The procedure was edited and reviewed by several developers.. Queries were re-written, query hints used and still the performance problems persisted. Finally, the issue was presented to me for further analysis.
The first step in my analysis was to create some benchmark timing runs of the stored procedure. In my local test database, the stored procedure averaged a run time of approximately 240 seconds. While this was within the bounds of the application’s timeout, it was running much longer in the problem centers. Unfortunately, the server platforms and hardware configurations in the centers vary significantly, so it was no surprise that run times differed in the development environments.
The next step was to determine the execution plan and perform a server trace of the stored procedure. This process highlighted two update statements that were the source of the bottleneck. Reviewing the exact steps did not lead me to an immediate solution. The queries, although complex, were written as efficiently as possible.
The final step was to use the Index Tuning Wizard to see if any additional indices were indicated. The run through the Wizard suggested several improvements: a new non-clustered index on one of the base tables used in the procedure, a schema-bound view with a clustered index and a non-clustered index and several Create Statistics commands.
At last it appeared that an answer was at hand. Applying the suggested changes improved runtime from approximately 240 seconds down to 7-8 seconds.
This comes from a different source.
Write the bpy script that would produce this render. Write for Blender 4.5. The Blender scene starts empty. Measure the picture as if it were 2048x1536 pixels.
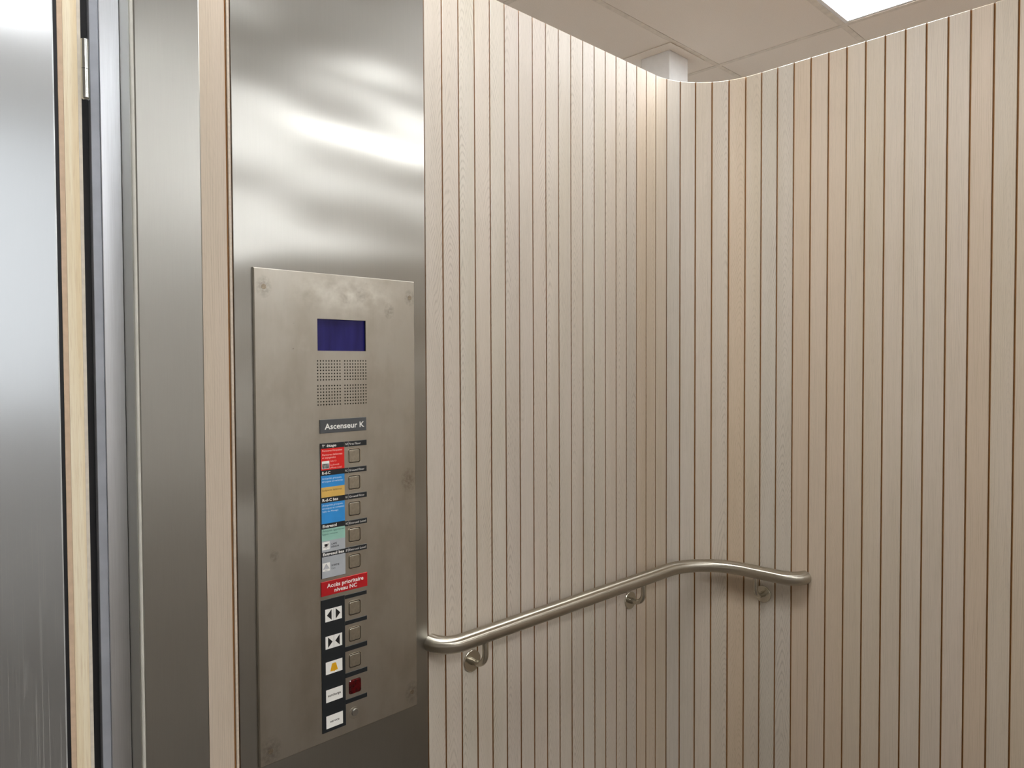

This was exactly the kind of performance gain we were looking for. Viewing the new execution plans showed that the bottleneck queries in the stored procedure were now using the schema-bound view and their execution time dropped considerably.
Unfortunately, applying the changes and testing from the application resulted in an error. The application was returning the error “INSERT failed because the following SET options have incorrect settings: 'ARITHABORT'. A more thorough reading of BOL indicated that any batch which updates underlying tables of a schema-bound view that has a clustered index must first set ARITHABORT ON. The MSDN knowledge base (KB305333) added more to the story. OLE DB and ODBC connections do not specify an ARIHABORT setting and therefore connections default to the server default, which is ARITHABORT OFF. The suggested resolution is to execute “SET ARITHABORT OFF” from the command object before executing any queries.
While the suggested resolution works, it would have necessitated extensive regression testing for our application and would have significantly delayed deploying a fix. So, I had to return to the drawing board. I decided to break down the Index Tuning Wizard suggested script and apply each step individually, with a timing run of the stored procedure in between each step. The results were very illuminating.
The generated script applied the changes in the following order:
- A new non-clustered index on the table that is the target of the updates
- Create the schema-bound view
- Create the clustered index and non-clustered index on the new view
- Create Statistics for several of the tables used in the procedure.
I altered the generated script, inserting a timing run of the stored procedure between each step. Additionally, I re-ordered the steps, moving the Create Statistics to the second step. What I found was that applying the new non-clustered index had the major impact on improving performance and the remaining steps had little or no additional impact. With the additional analysis of the suggested script, we were able to go from database changes that would have also required executable changes and extensive testing, to a single index creation that required minimal testing.
Conclusions
I learned several valuable lessons from this process. The additional knowledge of the nuances of schema-bound views was certainly worth the work. But the most important lesson was the importance of thoroughly analyzing the suggestions of the Index Tuning Wizard. The Wizard is a great tool for suggesting improvements. But they are just that: suggestions. They need to be further analyzed to determine which suggestions should be carried out and which should be ignored.